▶ _Provided data_
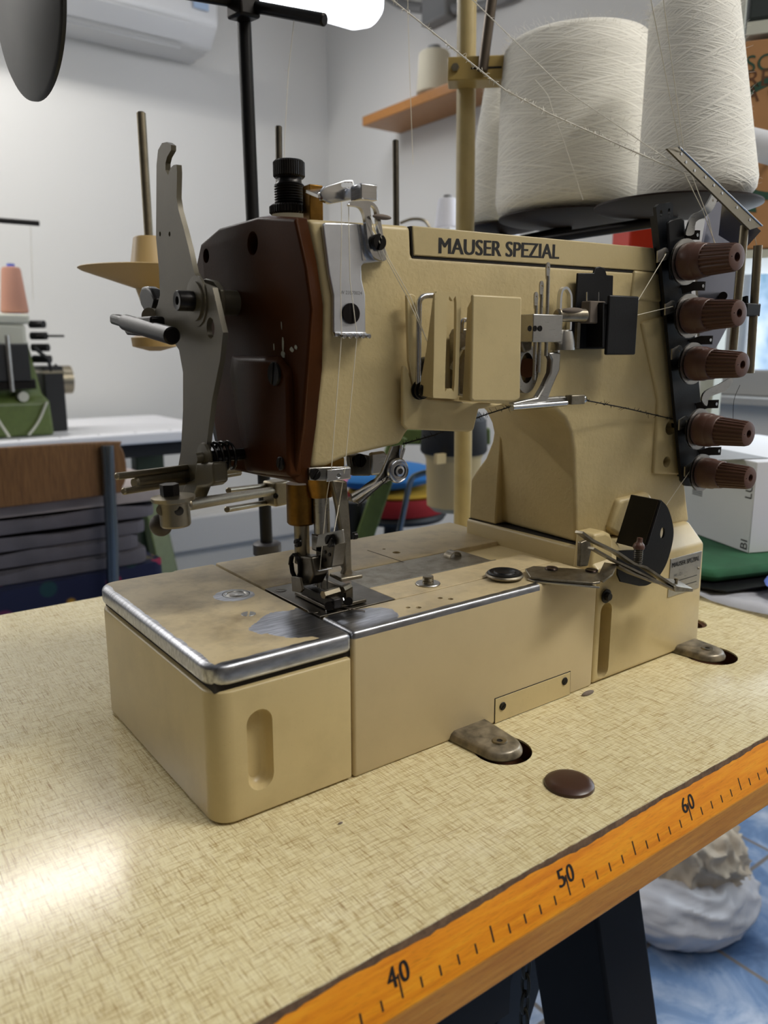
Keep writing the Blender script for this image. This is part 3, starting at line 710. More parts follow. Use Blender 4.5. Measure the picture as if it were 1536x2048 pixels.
# cast boss behind the tension plate
for c4 in (((1270, 540), (1330, 546), (1335, 605), (1262, 600)),): part('boss', MB().prism([PA(x, y, -.15) for x, y in c4], AN * .5), 'cream', mc, bev=.2, seg=3)
part('boss', MB().prism([PA(x, y, -.25) for x, y in ((1285, 645), (1335, 630), (1365, 950), (1308, 948), (1318, 800))], AN * .5), 'cream', mc, bev=.2, seg=3,
     cutters=[MB().cyl(PA(*q_, 0) - AN * .8, PA(*q_, 0) + AN * 1.5, r_, seg=28) for q_, r_ in (((1335, 855), .55), ((1328, 923), .42), ((1333, 688), .15))])
part('boss', MB().prism([PA(x, y, -.5) for x, y in ((1240, 1000), (1300, 985), (1330, 1040), (1240, 1075), (1220, 1060))], AN * .8), 'cream', mc, bev=.3, seg=3)

# ---- brown face cover
XF, XB = 6.95, 8.5
fo = [(594, 437), (520, 434), (440, 457), (404, 488), (392, 545), (402, 640), (418, 730), (428, 830), (440, 900), (470, 940), (530, 953), (590, 962), (608, 850), (618, 735), (627, 618), (615, 530)]
face = [PX(x, y, XF) for x, y in fo]
cen = sum(face, V()) / len(face)
fr = {0: (616, 436), 11: (618, 967), 12: (635, 850), 13: (647, 735), 14: (649, 612), 15: (636, 525)}
A_, B_, C_ = [], [], []
for i, p in enumerate(face):
    g = cen + (p - cen) * 1.025; g = V((XB, g.y, g.z))
    if i in fr: g = PA(*fr[i]) + V((-.06, 0, 0))
    A_.append(g + V((.3 if i not in fr else 0, 0, 0)))
    mid = p.lerp(g, .72); mid = V((g.x + (XF - g.x) * .62, mid.y, mid.z)); B_.append(mid); C_.append(p)
inner = [cen + (p - cen) * .985 + V((-.12, 0, 0)) for p in C_]
m = MB().loft([A_, B_, C_, inner])
ch = [PX(x, y, XF) for x, y in ((509, 487), (416, 512))]
bc = part('face_cover', m, 'brown', mc, bev=.35, seg=4, sm=55, cutters=[MB().cyl(p - XA, p + XA * .6, r) for p, r in zip(ch, (.62, .42))])
# raised lower panel of the cover
rp = [PX(x, y, XF - .14) for x, y in ((462, 712), (560, 712), (584, 742), (588, 900), (588, 955), (530, 949), (490, 944), (474, 840), (458, 745))]
rp2 = [PX(x, y, XF - .55) for x, y in ((478, 722), (555, 722), (574, 752), (576, 900), (576, 950), (530, 944), (505, 938), (490, 840), (474, 750))]
part('raised_panel', MB().loft([[p + XA * .5 for p in rp], rp, rp2]), 'brown', mc, bev=.18, seg=3, sm=60)
screw(mc, PX(551, 748, XF - .56), -XA, .62, .16, 'blackox', 1.35)
screw(mc, PX(563, 927, XF - .56), -XA, .36, .14, 'blackox', 1.1)
random.seed(11)
chm = MB()
for (x, y, L, a, wd) in ((566, 690, .9, 1.6, .09), (566, 708, .5, .4, .16), (584, 699, .5, .35, .14), (548, 694, .4, 1.5, .05), (592, 694, .3, .6, .12), (563, 650, .5, 1.5, .03)):
    c = PX(x, y, XF - .14); pts = []
    for k in range(10): t = 2 * math.pi * k / 10; rr_ = random.uniform(.7, 1.15); q = V((0, math.cos(a) * math.cos(t) * L / 2 - math.sin(a) * math.sin(t) * wd, math.sin(a) * math.cos(t) * L / 2 + math.cos(a) * math.sin(t) * wd)); pts.append(c + q * rr_)
    chm.prism(pts, (-.012, 0, 0))
part('paint_chip', chm, 'chip', bc)
# black gasket plate on the far side
part('gasket_plate', MB().prism([PX(x, y, XF + .9) for x, y in ((428, 600), (446, 610), (470, 700), (470, 930), (440, 925), (424, 860), (420, 720))], (.5, 0, 0)), 'black', mc, bev=.05)

# ---- presser adjusting knob and take-up on top
kc = PA(580, 432, 4.6); kz = kc.z - .2
def up(px, py): return PA(580, py, 4.6).z
def knurl(m, c, r, z0, z1, n=44):
    L = []
    for z, k in ((z0, .9), (z0 + .1, 1), (z1 - .1, 1), (z1, .88)):
        L.append([V((c.x + math.cos(t) * r * k * (1 + .028 * (i % 2)), c.y + math.sin(t) * r * k * (1 + .028 * (i % 2)), z)) for i, t in enumerate(2 * math.pi * j / (2 * n) for j in range(2 * n))])
    return m.loft(L)
rk = lambda px: px / 2 * (kc - CAM).length / F
part('lock_nut', knurl(MB(), kc, rk(74), up(0, 431), up(0, 411)), 'blackox', mc, sm=15)
pr = [(0, up(0, 412))]; z = up(0, 411); R_ = rk(56)
while z < up(0, 372): pr += [(R_, z), (R_ * .93, z + .07)]; z += .14
pr += [(R_ * .98, up(0, 371)), (R_ * .82, up(0, 366)), (R_ * .82, up(0, 355)), (0, up(0, 355))]
part('threaded_sleeve', MB().lathe((kc.x, kc.y, 0), ZA, pr, 36), 'blackox', mc, sm=60)
part('adjusting_knob', knurl(MB(), kc, rk(57), up(0, 357), up(0, 322)), 'blackox', mc, sm=15)
part('take_up_post', MB().obox((PA(626, 440, 3) + PA(626, 388, 3)) / 2, AU * .42, AN * .42, K * 1.1), 'brass', mc, bev=.05)
# thread take-up bracket of bright steel
off = 1.8
bar = [PA(x, y, o_) for x, y, o_ in ((610, 386, 3), (640, 381, 2.4), (652, 398, 1.6), (668, 402, 1.2), (695, 398, .9), (712, 392, .6))]
part('take_up_arm', MB().prism([PA(x, y, 1.0) for x, y in ((640, 384), (652, 372), (690, 360), (706, 359), (711, 366), (709, 398), (690, 402), (662, 407), (646, 400))], AN * .45), 'chrome', mc, bev=.08, seg=2,
     cutters=[MB().cyl(PA(x, 370, .4), PA(x, 370, 2.4), .13, seg=14) for x in (687, 693, 700)])
ta = bpy.data.objects['take_up_arm']
part('arm_foot', MB().prism([PA(612, 386, 2.6), PA(640, 383, 2.6), PA(652, 392, 1.1), PA(636, 396, 1.1)], K * .16), 'steel', ta)
screw(ta, PA(622, 386, 3.1) + K * .05, K, .36, .25, 'blackox')
part('guide_block', MB().obox(PA(728, 387, .2), AU * .52, AN * .55, K * .4), 'chrome', ta, bev=.06)
cg = smooth([PA(705, 401, -.35), PA(735, 404, -.35), PA(748, 420, -.4), PA(757, 460, -.5), PA(763, 500, -.55), PA(765, 519, -.6)], 6)
g1 = [(700, 411), (716, 413), (725, 420), (731, 440), (736, 480), (741, 503), (752, 517), (772, 520), (769, 490), (764, 455), (758, 422), (750, 408), (738, 402), (715, 402), (702, 403)]
sl = [(741, 413), (746, 412), (752, 420), (755, 440), (759, 484), (753, 492), (747, 484), (743, 440)]
part('slotted_guide', MB().prism(smooth([PA(x, y, -.75) for x, y in g1], 3, True), AN * .28, [smooth([PA(x, y, -.75) for x, y in sl], 3, True)]), 'chrome', mc, sm=30)
screw(mc, PA(753, 485, -.7), -AN, .42, .35, 'blackox', 1.2)
part('lint_tuft', MB().ball(PA(764, 434, -1.0), .28, (2.2, .7, .5)), 'lint', mc)
# chrome thread plate with comb
gp = [(646, 450), (650, 445), (722, 447), (722, 452), (731, 448), (737, 523), (724, 527), (725, 560), (731, 590), (732, 664), (734, 676), (670, 676), (667, 664), (667, 590), (660, 545)]
gp = [(646, 450), (650, 445), (716, 447), (740, 452), (772, 500), (772, 522), (728, 527), (723, 532), (724, 560), (731, 590), (732, 672), (670, 674), (667, 660), (667, 590), (658, 545)]
gpl = part('thread_plate', MB().prism([PA(x, y, -.3) for x, y in gp], AN * .28), 'satin', mc, bev=.07, seg=3)
part('plate_fold', MB().prism([PA(x, y, -.36) for x, y in ((716, 449), (722, 449), (732, 520), (726, 521))], AN * .1), 'chrome', gpl)
screw(gpl, PA(701, 627, -.32), -AN, .55, .1, 'blackox', 1.57)
text('engraved_number', 'W 23570024', 'inkgrey', gpl, PA(680, 588, -.3), AU, K, h=.18, lift=.006)
part('comb_lip', MB().prism([PA(x, y, -.55) for x, y in ((669, 664), (733, 664), (735, 672), (671, 673))], AN * .35), 'chrome', gpl, bev=.05)
for i in range(5):
    c = PA(679 + 12.4 * i, 671, -.5); part('comb_tooth', MB().rod(c, c - AN * .55 - K * .05, .13), 'chrome', gpl)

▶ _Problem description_
Only the lines from the start of the material through the line containing "part('boss', MB().prism([PA(x, y, -.5)" should be transcribed. Pictures stay out.

▶ _Solution to the exercise_
Keep writing the Blender script for this image. This is part 3, starting at line 710. More parts follow. Use Blender 4.5. Measure the picture as if it were 1536x2048 pixels.
# cast boss behind the tension plate
for c4 in (((1270, 540), (1330, 546), (1335, 605), (1262, 600)),): part('boss', MB().prism([PA(x, y, -.15) for x, y in c4], AN * .5), 'cream', mc, bev=.2, seg=3)
part('boss', MB().prism([PA(x, y, -.25) for x, y in ((1285, 645), (1335, 630), (1365, 950), (1308, 948), (1318, 800))], AN * .5), 'cream', mc, bev=.2, seg=3,
     cutters=[MB().cyl(PA(*q_, 0) - AN * .8, PA(*q_, 0) + AN * 1.5, r_, seg=28) for q_, r_ in (((1335, 855), .55), ((1328, 923), .42), ((1333, 688), .15))])
part('boss', MB().prism([PA(x, y, -.5) for x, y in ((1240, 1000), (1300, 985), (1330, 1040), (1240, 1075), (1220, 1060))], AN * .8), 'cream', mc, bev=.3, seg=3)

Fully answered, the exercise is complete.